Back in the day, writers of various sorts had to find a publisher for their work. The potential of your work didn’t mater. All that mattered was whether you could find someone to believe that what you wanted to publish was commercially viable.

It didn’t matter what it was that you did. You might be a photographer, graphic artist, magazine writer, poet, novelist, historian, philosopher, game designer … whatever. The publishers were the gatekeepers and the only way to hop that gate was to start your own publishing company or pay a vanity press to print your work and hope you could somehow get books into bookstores or sell them to the distributors that stock stores.

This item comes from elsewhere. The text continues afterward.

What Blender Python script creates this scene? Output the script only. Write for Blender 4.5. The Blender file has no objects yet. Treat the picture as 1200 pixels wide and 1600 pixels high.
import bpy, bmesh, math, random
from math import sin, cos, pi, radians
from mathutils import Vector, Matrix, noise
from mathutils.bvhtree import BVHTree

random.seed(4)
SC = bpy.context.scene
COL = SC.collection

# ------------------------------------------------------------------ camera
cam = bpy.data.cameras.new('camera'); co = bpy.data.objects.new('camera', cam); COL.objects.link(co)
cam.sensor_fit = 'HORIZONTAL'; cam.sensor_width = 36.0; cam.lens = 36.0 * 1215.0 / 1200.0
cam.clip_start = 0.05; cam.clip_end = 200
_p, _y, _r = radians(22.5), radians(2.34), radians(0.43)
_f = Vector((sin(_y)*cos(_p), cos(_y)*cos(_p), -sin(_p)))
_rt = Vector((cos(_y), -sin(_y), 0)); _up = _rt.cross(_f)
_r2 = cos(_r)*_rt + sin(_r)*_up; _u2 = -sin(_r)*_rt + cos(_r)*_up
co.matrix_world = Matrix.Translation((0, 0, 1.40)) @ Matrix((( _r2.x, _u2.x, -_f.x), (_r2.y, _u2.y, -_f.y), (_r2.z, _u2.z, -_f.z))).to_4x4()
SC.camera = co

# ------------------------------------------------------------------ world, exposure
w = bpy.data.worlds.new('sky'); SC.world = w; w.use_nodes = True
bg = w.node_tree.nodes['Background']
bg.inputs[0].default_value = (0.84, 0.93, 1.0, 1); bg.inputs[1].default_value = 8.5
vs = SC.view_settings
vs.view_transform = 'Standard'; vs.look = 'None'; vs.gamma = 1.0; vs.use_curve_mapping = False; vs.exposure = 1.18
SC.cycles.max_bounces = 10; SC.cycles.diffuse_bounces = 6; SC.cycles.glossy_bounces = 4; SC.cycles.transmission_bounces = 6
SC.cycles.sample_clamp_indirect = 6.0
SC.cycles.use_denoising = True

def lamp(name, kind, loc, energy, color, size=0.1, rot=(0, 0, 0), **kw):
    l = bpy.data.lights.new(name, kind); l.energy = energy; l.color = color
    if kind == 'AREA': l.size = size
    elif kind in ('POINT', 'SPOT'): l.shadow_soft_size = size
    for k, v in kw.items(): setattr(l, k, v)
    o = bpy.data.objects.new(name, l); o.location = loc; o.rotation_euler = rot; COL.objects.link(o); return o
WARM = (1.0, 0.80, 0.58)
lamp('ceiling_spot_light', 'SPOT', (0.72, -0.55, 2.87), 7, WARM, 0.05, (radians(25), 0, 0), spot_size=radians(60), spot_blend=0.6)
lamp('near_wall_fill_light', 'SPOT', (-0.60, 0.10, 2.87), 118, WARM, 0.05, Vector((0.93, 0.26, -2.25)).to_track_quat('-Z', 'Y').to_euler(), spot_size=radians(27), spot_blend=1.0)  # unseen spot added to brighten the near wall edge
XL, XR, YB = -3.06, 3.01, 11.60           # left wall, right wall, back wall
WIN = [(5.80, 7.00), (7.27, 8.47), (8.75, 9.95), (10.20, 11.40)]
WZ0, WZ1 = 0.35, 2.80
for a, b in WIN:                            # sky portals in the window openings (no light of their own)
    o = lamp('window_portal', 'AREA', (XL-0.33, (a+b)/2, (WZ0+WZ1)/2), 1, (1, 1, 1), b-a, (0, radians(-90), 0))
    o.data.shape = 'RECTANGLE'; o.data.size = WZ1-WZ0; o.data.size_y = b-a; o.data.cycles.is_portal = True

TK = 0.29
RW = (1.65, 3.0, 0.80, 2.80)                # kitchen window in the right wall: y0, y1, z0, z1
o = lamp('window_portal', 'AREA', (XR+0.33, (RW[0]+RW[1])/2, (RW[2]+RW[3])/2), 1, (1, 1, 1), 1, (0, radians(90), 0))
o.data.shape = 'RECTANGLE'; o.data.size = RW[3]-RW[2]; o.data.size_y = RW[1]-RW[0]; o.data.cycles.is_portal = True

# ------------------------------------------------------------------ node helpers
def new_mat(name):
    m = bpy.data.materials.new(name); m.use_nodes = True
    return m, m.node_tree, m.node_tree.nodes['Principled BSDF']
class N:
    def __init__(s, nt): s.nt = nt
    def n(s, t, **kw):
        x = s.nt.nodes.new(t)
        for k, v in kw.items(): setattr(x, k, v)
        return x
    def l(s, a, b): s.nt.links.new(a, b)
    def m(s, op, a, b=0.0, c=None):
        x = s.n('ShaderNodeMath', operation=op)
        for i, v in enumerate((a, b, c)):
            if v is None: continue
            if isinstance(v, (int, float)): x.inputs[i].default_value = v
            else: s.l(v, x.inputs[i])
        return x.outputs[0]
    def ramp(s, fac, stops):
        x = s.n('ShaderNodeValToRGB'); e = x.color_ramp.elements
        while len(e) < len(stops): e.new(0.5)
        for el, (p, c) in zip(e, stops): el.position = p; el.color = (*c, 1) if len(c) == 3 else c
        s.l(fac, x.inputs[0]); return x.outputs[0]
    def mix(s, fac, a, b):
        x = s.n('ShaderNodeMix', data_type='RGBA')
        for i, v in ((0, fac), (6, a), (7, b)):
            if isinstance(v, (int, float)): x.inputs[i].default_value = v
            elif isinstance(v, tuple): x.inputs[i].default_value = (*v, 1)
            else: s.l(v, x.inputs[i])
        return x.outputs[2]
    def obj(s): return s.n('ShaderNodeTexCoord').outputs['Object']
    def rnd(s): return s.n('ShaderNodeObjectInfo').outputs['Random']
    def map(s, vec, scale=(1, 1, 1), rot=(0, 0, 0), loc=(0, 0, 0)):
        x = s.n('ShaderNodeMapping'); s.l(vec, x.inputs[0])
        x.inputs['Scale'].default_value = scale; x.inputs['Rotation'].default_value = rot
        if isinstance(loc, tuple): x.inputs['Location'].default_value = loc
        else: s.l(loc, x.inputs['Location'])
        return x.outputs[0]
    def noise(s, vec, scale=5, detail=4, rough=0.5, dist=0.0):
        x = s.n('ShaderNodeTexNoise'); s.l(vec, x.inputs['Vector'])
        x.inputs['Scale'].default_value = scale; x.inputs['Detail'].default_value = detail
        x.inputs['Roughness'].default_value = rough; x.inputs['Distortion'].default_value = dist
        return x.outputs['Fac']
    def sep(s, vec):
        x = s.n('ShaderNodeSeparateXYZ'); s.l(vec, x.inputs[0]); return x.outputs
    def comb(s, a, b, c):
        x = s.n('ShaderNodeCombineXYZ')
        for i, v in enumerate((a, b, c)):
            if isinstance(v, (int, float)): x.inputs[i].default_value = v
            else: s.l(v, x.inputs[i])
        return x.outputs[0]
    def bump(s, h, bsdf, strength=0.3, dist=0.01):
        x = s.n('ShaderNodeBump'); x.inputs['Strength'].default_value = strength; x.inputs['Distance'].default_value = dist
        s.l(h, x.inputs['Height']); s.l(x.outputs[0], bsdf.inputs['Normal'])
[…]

The good news is that today we live in the Golden Age of the Internet and personal computing. The Kindle, PDFs, and other various avenues have opened up and how. Lulu.com will walk you through the process of publishing your work all the way to the point of facilitating the design of a professional-looking cover and real ISBN number.

The market for eBooks of various kinds is not only emerging, but like the Internet itself it takes advantage of the global markets and the niche markets. I mean, you might think you are the only person who enjoys romance novels with zombie love interests, but I can assure you that there are enough people scattered across the world who share your interests.

The possibilities for getting your stuff out there are actually too numerous to list in this opinion.

But before you assume that this is just the hopeful nonsense of an idealist raised on a steady diet of Internet mythology, this opinion can cite at least one success story: Amanda Hocking. The AP has been running stories the past week about this writer who, at the ripe age of 26, is already a millionaire from selling her supernatural romance novels on outlets like Amazon’s Kindle Store and Barnes & Nobles NOOKbooks at prices ranging from little under a dollar to just under three dollars (she keeps 70%). In under a year, she has already sold enough books to impress the dead wood publishers and secure a four-book deal from a publisher who had rejected her work years before.

Would you believe that she only started putting her books up in May?

The jobs of tomorrow don’t seem to be materializing, and for the creative types who always seem to be habitually unemployed in a bad economy, we must embrace the fact that our elders don’t actually know how to keep the economy working properly or keep people employed. Luckily, we now live in a world that seems designed to break down the old barriers.